Dengeyi tutturmak önemli…
İlginç olan ise kişilik özellikleriyle davranışlarımız arasındaki uyumsuzluğun sona ermemesi!
İnsan bir denge üzerine yaratılmıştır. Yaratıcımızın insana en büyük ödülü yaşam hakkıdır. Diğer ödül ise düşünme ve seçme itibariyle insana bağışladığı “Akıl” ile “İrade” yeteneğidir.
Yaratıcımızın insana yönelik ödülleri bitmiyor!
Yaşama sahnesi olan yeryüzünün yanı sıra yaşama süresi olarak belirlenen “Zaman” olgusu ayrı ödül başlıkları olmakta.
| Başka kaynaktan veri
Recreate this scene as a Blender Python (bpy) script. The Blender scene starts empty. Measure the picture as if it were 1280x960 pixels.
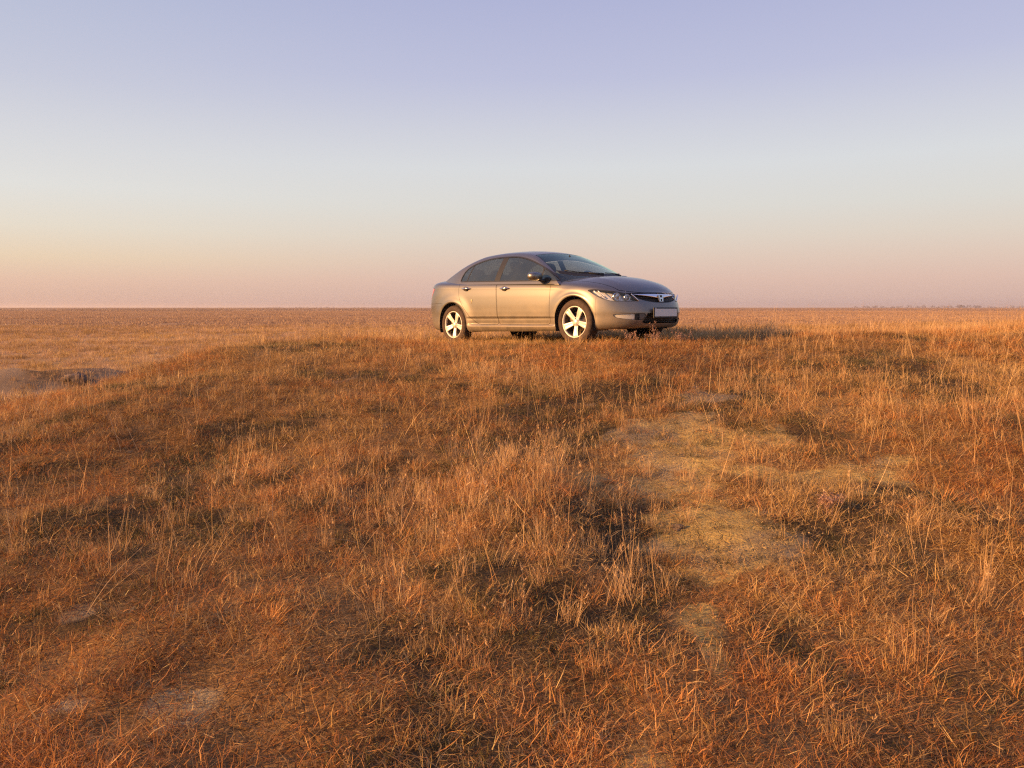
import bpy, bmesh, math, random
import numpy as np
from mathutils import Matrix, Vector

# ------------------------------------------------------------------ camera, sky, sun, exposure
C = bpy.context.scene.collection
scn = bpy.context.scene
CAM_H = 1.6
cam_d = bpy.data.cameras.new('camera')
cam = bpy.data.objects.new('camera', cam_d)
C.objects.link(cam)
cam.location = (0, 0, CAM_H)
cam.rotation_euler = (math.radians(90 - 5.71), 0, 0)
cam_d.sensor_width = 36
cam_d.lens = 27.0
cam_d.clip_start = 0.05
cam_d.clip_end = 30000
scn.camera = cam

SUN_EL = math.radians(15)
SUN_AZ = math.radians(200)          # direction towards the sun in the XY plane, from +X counter-clockwise
sun_dir = Vector((math.cos(SUN_AZ) * math.cos(SUN_EL), math.sin(SUN_AZ) * math.cos(SUN_EL), math.sin(SUN_EL)))
sd = bpy.data.lights.new('sun', 'SUN')
sd.energy = 5.0
sd.angle = math.radians(1.5)
sd.color = (1.0, 0.52, 0.19)
so = bpy.data.objects.new('sun', sd)
C.objects.link(so)
so.rotation_euler = sun_dir.to_track_quat('Z', 'Y').to_euler()
so.location = (0, 0, 30)

world = bpy.data.worlds.new('World')
scn.world = world
world.use_nodes = True
wn, wl = world.node_tree.nodes, world.node_tree.links
wn.clear()
def wnode(t, **k):
    n = wn.new(t)
    for a, b in k.items():
        setattr(n, a, b)
    return n
w_out = wnode('ShaderNodeOutputWorld')
w_sky = wnode('ShaderNodeTexSky', sky_type='NISHITA', sun_disc=False, sun_elevation=SUN_EL,
              sun_rotation=math.radians(90) - SUN_AZ, altitude=0, air_density=1.0, dust_density=2.0, ozone_density=2.0)
w_tc = wnode('ShaderNodeTexCoord')
w_sep = wnode('ShaderNodeSeparateXYZ')
wl.new(w_tc.outputs['Generated'], w_sep.inputs[0])
w_ramp = wnode('ShaderNodeValToRGB')
def srgb(r, g, b):
    f = lambda c: (c / 255 / 12.92) if c / 255 <= 0.04045 else ((c / 255 + 0.055) / 1.055) ** 2.4
    return (f(r), f(g), f(b), 1)
SKY = [(0.0, (200, 168, 162)), (0.012, (214, 180, 168)), (0.035, (223, 190, 175)), (0.06, (225, 201, 185)), (0.0875, (224, 211, 197)), (0.123, (221, 218, 211)),
       (0.173, (218, 220, 222)), (0.217, (208, 210, 221)), (0.275, (191, 194, 220)), (0.372, (174, 179, 214)), (0.55, (148, 156, 206)), (1.0, (108, 124, 188))]
cr = w_ramp.color_ramp
while len(cr.elements) < len(SKY):
    cr.elements.new(0.5)
for e, (p, c) in zip(cr.elements, SKY):
    e.position = p
    e.color = srgb(*c)
wl.new(w_sep.outputs['Z'], w_ramp.inputs[0])
# the same ramp on the sun's side is warmer and brighter
w_ramp2 = wnode('ShaderNodeValToRGB')
SKY2 = [(0.0, (214, 174, 157)), (0.03, (230, 193, 170)), (0.056, (235, 211, 181)), (0.09, (232, 222, 205)), (0.134, (227, 226, 222)),
        (0.194, (214, 215, 221)), (0.245, (200, 203, 219)), (0.33, (184, 191, 215)), (0.55, (152, 162, 208)), (1.0, (108, 124, 188))]
cr = w_ramp2.color_ramp
while len(cr.elements) < len(SKY2):
    cr.elements.new(0.5)
for e, (p, c) in zip(cr.elements, SKY2):
    e.position = p
    e.color = srgb(*c)
wl.new(w_sep.outputs['Z'], w_ramp2.inputs[0])
w_dot = wnode('ShaderNodeVectorMath', operation='DOT_PRODUCT')
w_dot.inputs[1].default_value = (math.cos(SUN_AZ), math.sin(SUN_AZ), 0)
wl.new(w_tc.outputs['Generated'], w_dot.inputs[0])
w_mr = wnode('ShaderNodeMapRange', interpolation_type='SMOOTHSTEP')
w_mr.inputs['From Min'].default_value = -0.40
w_mr.inputs['From Max'].default_value = 0.35
wl.new(w_dot.outputs['Value'], w_mr.inputs['Value'])
w_mix = wnode('ShaderNodeMix', data_type='RGBA')
wl.new(w_mr.outputs[0], w_mix.inputs[0])
wl.new(w_ramp.outputs[0], w_mix.inputs[6])
wl.new(w_ramp2.outputs[0], w_mix.inputs[7])
# physical sky at low strength, graded by the dusk gradient
w_bg1 = wnode('ShaderNodeBackground')
w_bg1.inputs[1].default_value = 0.05
wl.new(w_sky.outputs[0], w_bg1.inputs[0])
w_bg2 = wnode('ShaderNodeBackground')
w_bg2.inputs[1].default_value = 0.532
# the dusk side of the sky, opposite the sun, is a little darker and bluer
w_mr2 = wnode('ShaderNodeMapRange', interpolation_type='SMOOTHSTEP')
w_mr2.inputs['From Min'].default_value = -0.80
w_mr2.inputs['From Max'].default_value = -1.0
wl.new(w_dot.outputs['Value'], w_mr2.inputs['Value'])
w_mul = wnode('ShaderNodeMix', data_type='RGBA', blend_type='MULTIPLY')
wl.new(w_mr2.outputs[0], w_mul.inputs[0])
wl.new(w_mix.outputs[2], w_mul.inputs[6])
w_mul.inputs[7].default_value = (0.62, 0.74, 0.86, 1)
wl.new(w_mul.outputs[2], w_bg2.inputs[0])
w_ms = wnode('ShaderNodeMixShader')
w_ms.inputs[0].default_value = 0.95
wl.new(w_bg1.outputs[0], w_ms.inputs[1])
wl.new(w_bg2.outputs[0], w_ms.inputs[2])
wl.new(w_ms.outputs[0], w_out.inputs[0])

scn.view_settings.view_transform = 'Standard'
scn.view_settings.look = 'None'
scn.view_settings.exposure = 0.95
scn.view_settings.gamma = 1.0
scn.render.engine = 'CYCLES'
scn.cycles.use_denoising = False
scn.cycles.filter_width = 1.25
scn.cycles.max_bounces = 6
scn.cycles.transparent_max_bounces = 16
scn.cycles.sample_clamp_indirect = 4.0

HAZE = 0.00024

# ------------------------------------------------------------------ helpers
random.seed(7)
RNG = np.random.default_rng(11)

class Mat:
    """small helper round a Principled material"""
    def __init__(s, name):
        s.m = bpy.data.materials.new(name)
        s.m.use_nodes = True
        s.nt = s.m.node_tree
        s.bsdf = s.nt.nodes['Principled BSDF']
        s.out = s.nt.nodes['Material Output']
    def n(s, t, ins=None, **k):
        nd = s.nt.nodes.new(t)
        for a, b in k.items():
            setattr(nd, a, b)
        for a, b in (ins or {}).items():
            s.put(nd, a, b)
        return nd
    def put(s, nd, a, b):
        if isinstance(b, bpy.types.NodeSocket):
            s.nt.links.new(b, nd.inputs[a])
        else:
            nd.inputs[a].default_value = b
    def set(s, **k):
        for a, b in k.items():
            s.put(s.bsdf, a.replace('_', ' '), b)
        return s
    def noise(s, scale, detail=4, rough=0.55, vec=None, dist=0.0):
        nd = s.n('ShaderNodeTexNoise', {'Scale': scale, 'Detail': detail, 'Roughness': rough, 'Distortion': dist})
        if vec is not None:
            s.put(nd, 'Vector', vec)
        return nd.outputs[0]
    def ramp(s, fac, stops, interp='LINEAR'):
        nd = s.n('ShaderNodeValToRGB', {'Fac': fac})
        r = nd.color_ramp
        r.interpolation = interp
        while len(r.elements) < len(stops):
            r.elements.new(0.5)
        for e, (p, c) in zip(r.elements, stops):
            e.position = p
            e.color = tuple(c) + (1,) if len(c) == 3 else c
        return nd.outputs[0]
    def mix(s, fac, a, b, blend='MIX'):
        nd = s.n('ShaderNodeMix', data_type='RGBA', blend_type=blend)
        for i, v in ((0, fac), (6, a), (7, b)):
            if isinstance(v, (tuple, list)) and len(v) == 3:
                v = tuple(v) + (1,)
            s.put(nd, i, v)
        return nd.outputs[2]
    def math(s, op, a, b=0.0, c=None):
        nd = s.n('ShaderNodeMath', operation=op)
        s.put(nd, 0, a)
        s.put(nd, 1, b)
        if c is not None:
            s.put(nd, 2, c)
        return nd.outputs[0]

def simple_mat(name, col, rough=0.5, metal=0.0, spec=0.5, coat=0.0, bump=None, vary=0.0, vscale=40):
    m = Mat(name)
    tc = m.n('ShaderNodeTexCoord').outputs['Object']
    nz = m.noise(vscale, 5, 0.6, tc)
    c = m.ramp(nz, [(0.3, tuple(x * (1 - vary) for x in col)), (0.7, tuple(min(1, x * (1 + vary)) for x in col))])
    m.set(Base_Color=c, Roughness=rough, Metallic=metal)
    m.bsdf.inputs['Specular IOR Level'].default_value = spec
    m.bsdf.inputs['Coat Weight'].default_value = coat
    if bump:
        b = m.n('ShaderNodeBump', {'Strength': bump[1], 'Distance': bump[2], 'Height': m.noise(bump[0], 4, 0.6, tc)})
        m.put(m.bsdf, 'Normal', b.outputs[0])
    return m.m

def link_mesh(name, me, mat=None, parent=None, smooth=True):
    o = bpy.data.objects.new(name, me)
    C.objects.link(o)
    if mat and not me.materials:
        me.materials.append(mat)
    if smooth:
        me.polygons.foreach_set('use_smooth', [True] * len(me.polygons))
    if parent is not None:
        o.parent = parent
    return o

def mesh_py(name, V, F):
    me = bpy.data.meshes.new(name)
    me.from_pydata([tuple(map(float, v)) for v in V], [], [tuple(map(int, f)) for f in F])
    me.update()
    return me

def bm_obj(name, bm, mat, parent=None, smooth=True, bevel=None, seg=2):
    me = bpy.data.meshes.new(name)
    bmesh.ops.recalc_face_normals(bm, faces=bm.faces)
    bm.to_mesh(me)
    bm.free()
    o = link_mesh(name, me, mat, parent, smooth)
    if bevel:
        md = o.modifiers.new('bevel', 'BEVEL')
        md.width = bevel
        md.segments = seg
        md.limit_method = 'ANGLE'
        md.angle_limit = math.radians(35)
        md.harden_normals = True
    return o

def add_box(bm, c, s, rot=None, taper=None):
    r = bmesh.ops.create_cube(bm, size=1.0)
    for v in r['verts']:
        co = Vector((v.co.x * s[0], v.co.y * s[1], v.co.z * s[2]))
        if taper and v.co.z > 0:
            co.x *= taper[0]
            co.y *= taper[1]
        if rot is not None:
            co = rot @ co
        v.co = co + Vector(c)
    return r['verts']

def add_super(bm, c, r, e=2.5, nu=20, nv=12, rot=None):
    """superellipsoid"""
    sg = lambda t, p: math.copysign(abs(t) ** p, t)
    q = 2.0 / e
    grid = []
    for i in range(1, nv):
        ph = -math.pi / 2 + math.pi * i / nv
        row = []
        for j in range(nu):
            th = 2 * math.pi * j / nu
            co = Vector((r[0] * sg(math.cos(ph), q) * sg(math.cos(th), q), r[1] * sg(math.cos(ph), q) * sg(math.sin(th), q), r[2] * sg(math.sin(ph), q)))
            if rot is not None:
                co = rot @ co
            row.append(bm.verts.new(co + Vector(c)))
        grid.append(row)
    ends = []
    for s_ in (-1, 1):
        co = Vector((0, 0, s_ * r[2]))
        if rot is not None:
            co = rot @ co
        ends.append(bm.verts.new(co + Vector(c)))
    for i in range(len(grid) - 1):
        for j in range(nu):
            k = (j + 1) % nu
            bm.faces.new((grid[i][j], grid[i][k], grid[i + 1][k], grid[i + 1][j]))
    for j in range(nu):
        k = (j + 1) % nu
        bm.faces.new((ends[0], grid[0][k], grid[0][j]))
        bm.faces.new((ends[1], grid[-1][j], grid[-1][k]))

def add_lathe(bm, prof, n=48, axis='Y', c=(0, 0, 0), closed=False):
    """profile of (radius, offset along axis)"""
    rings = []
    for r, a in prof:
        ring = []
        for j in range(n):
            t = 2 * math.pi * j / n
            if axis == 'Y':
                co = (c[0] + r * math.cos(t), c[1] + a, c[2] + r * math.sin(t))
            elif axis == 'X':
                co = (c[0] + a, c[1] + r * math.cos(t), c[2] + r * math.sin(t))
            else:
                co = (c[0] + r * math.cos(t), c[1] + r * math.sin(t), c[2] + a)
            ring.append(bm.verts.new(co))
        rings.append(ring)
    pairs = list(zip(rings[:-1], rings[1:]))
    if closed:
        pairs.append((rings[-1], rings[0]))
    for a, b in pairs:
        for j in range(n):
            k = (j + 1) % n
            bm.faces.new((a[j], a[k], b[k], b[j]))
    return rings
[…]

Düşünme yeteneğinin yanı sıra duygusal bir canlı olmanın sağladığı dengeli şartlar itibariyle insanoğlu, evrenin merkezinde kendisine tanınan fırsatlar üzerinden haklarını kullanıyor.
İnsan, bedensel ve fiziksel özellikleri ile ruh enerjisinin birlikteliğiyle var olma gerçekliğine bir denge sayesinde kavuşur. İki zıt unsurun sentezi olan insan, Akıl ve mantık ile duygusallık arasında sağlamaya çalıştığı diğer bir denge haliyle “Zıtların Uyumu” ilkesinin dengesel dönüşümünün merkezinde bulunur.
Denge, hayatın özünü oluşturan ilkelerin biri olarak insanın var olma gerçekliğinin iyi veya kötü yönde zarar görmemesini sağlama adına bütünlük yaratan bir itici kuvvetti oluşturur. İnsanın diğer hayati ilkelerinden iki tanesi de sahip olunan “İnanç Sistemi” ile “Ahlaki Değerleri” dir.
Denge her şeyde olduğu gibi insan hayatının iki önemli alanı olan İnanç ile Ahlak olgularının da tamamlayıcı unsuru olarak yaşamın özünü temellendiren dinamiklerden biri olur.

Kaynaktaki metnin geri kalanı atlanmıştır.